Exercise » Repeat the listing in full, exactly as it stands.

Material to process »
----
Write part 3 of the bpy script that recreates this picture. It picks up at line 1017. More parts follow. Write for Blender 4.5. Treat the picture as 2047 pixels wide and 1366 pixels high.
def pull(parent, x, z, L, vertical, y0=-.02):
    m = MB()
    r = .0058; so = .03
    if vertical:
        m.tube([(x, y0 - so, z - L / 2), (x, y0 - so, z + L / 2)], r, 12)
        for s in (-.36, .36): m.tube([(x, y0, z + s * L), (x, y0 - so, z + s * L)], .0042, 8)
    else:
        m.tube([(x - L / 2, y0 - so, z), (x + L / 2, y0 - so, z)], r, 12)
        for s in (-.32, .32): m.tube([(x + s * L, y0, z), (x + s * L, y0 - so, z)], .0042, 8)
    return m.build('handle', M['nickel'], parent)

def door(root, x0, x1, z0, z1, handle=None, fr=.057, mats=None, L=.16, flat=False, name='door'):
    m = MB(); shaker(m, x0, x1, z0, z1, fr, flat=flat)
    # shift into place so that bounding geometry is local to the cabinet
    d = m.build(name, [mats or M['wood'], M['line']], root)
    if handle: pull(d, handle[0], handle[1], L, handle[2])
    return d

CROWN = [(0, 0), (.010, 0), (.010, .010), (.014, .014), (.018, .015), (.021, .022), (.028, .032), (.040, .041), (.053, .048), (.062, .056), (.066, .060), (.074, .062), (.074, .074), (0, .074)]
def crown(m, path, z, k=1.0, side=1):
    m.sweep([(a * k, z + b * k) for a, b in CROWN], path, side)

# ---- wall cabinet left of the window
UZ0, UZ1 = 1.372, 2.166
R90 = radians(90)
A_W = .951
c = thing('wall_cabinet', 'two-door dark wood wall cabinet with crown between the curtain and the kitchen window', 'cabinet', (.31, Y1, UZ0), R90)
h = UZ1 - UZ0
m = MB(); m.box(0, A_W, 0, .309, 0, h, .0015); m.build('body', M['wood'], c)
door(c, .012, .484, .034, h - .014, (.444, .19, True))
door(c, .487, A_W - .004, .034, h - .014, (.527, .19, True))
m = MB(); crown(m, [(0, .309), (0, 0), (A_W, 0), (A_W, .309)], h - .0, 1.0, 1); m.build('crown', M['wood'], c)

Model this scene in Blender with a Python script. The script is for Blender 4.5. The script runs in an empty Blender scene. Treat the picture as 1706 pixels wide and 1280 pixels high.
----
The completed task »
Write part 3 of the bpy script that recreates this picture. It picks up at line 1017. More parts follow. Write for Blender 4.5. Treat the picture as 2047 pixels wide and 1366 pixels high.
def pull(parent, x, z, L, vertical, y0=-.02):
    m = MB()
    r = .0058; so = .03
    if vertical:
        m.tube([(x, y0 - so, z - L / 2), (x, y0 - so, z + L / 2)], r, 12)
        for s in (-.36, .36): m.tube([(x, y0, z + s * L), (x, y0 - so, z + s * L)], .0042, 8)
    else:
        m.tube([(x - L / 2, y0 - so, z), (x + L / 2, y0 - so, z)], r, 12)
        for s in (-.32, .32): m.tube([(x + s * L, y0, z), (x + s * L, y0 - so, z)], .0042, 8)
    return m.build('handle', M['nickel'], parent)

def door(root, x0, x1, z0, z1, handle=None, fr=.057, mats=None, L=.16, flat=False, name='door'):
    m = MB(); shaker(m, x0, x1, z0, z1, fr, flat=flat)
    # shift into place so that bounding geometry is local to the cabinet
    d = m.build(name, [mats or M['wood'], M['line']], root)
    if handle: pull(d, handle[0], handle[1], L, handle[2])
    return d

CROWN = [(0, 0), (.010, 0), (.010, .010), (.014, .014), (.018, .015), (.021, .022), (.028, .032), (.040, .041), (.053, .048), (.062, .056), (.066, .060), (.074, .062), (.074, .074), (0, .074)]
def crown(m, path, z, k=1.0, side=1):
    m.sweep([(a * k, z + b * k) for a, b in CROWN], path, side)

# ---- wall cabinet left of the window
UZ0, UZ1 = 1.372, 2.166
R90 = radians(90)
A_W = .951
c = thing('wall_cabinet', 'two-door dark wood wall cabinet with crown between the curtain and the kitchen window', 'cabinet', (.31, Y1, UZ0), R90)
h = UZ1 - UZ0
m = MB(); m.box(0, A_W, 0, .309, 0, h, .0015); m.build('body', M['wood'], c)
door(c, .012, .484, .034, h - .014, (.444, .19, True))
door(c, .487, A_W - .004, .034, h - .014, (.527, .19, True))
m = MB(); crown(m, [(0, .309), (0, 0), (A_W, 0), (A_W, .309)], h - .0, 1.0, 1); m.build('crown', M['wood'], c)

Model this scene in Blender with a Python script. The script is for Blender 4.5. The script runs in an empty Blender scene. Treat the picture as 1706 pixels wide and 1280 pixels high.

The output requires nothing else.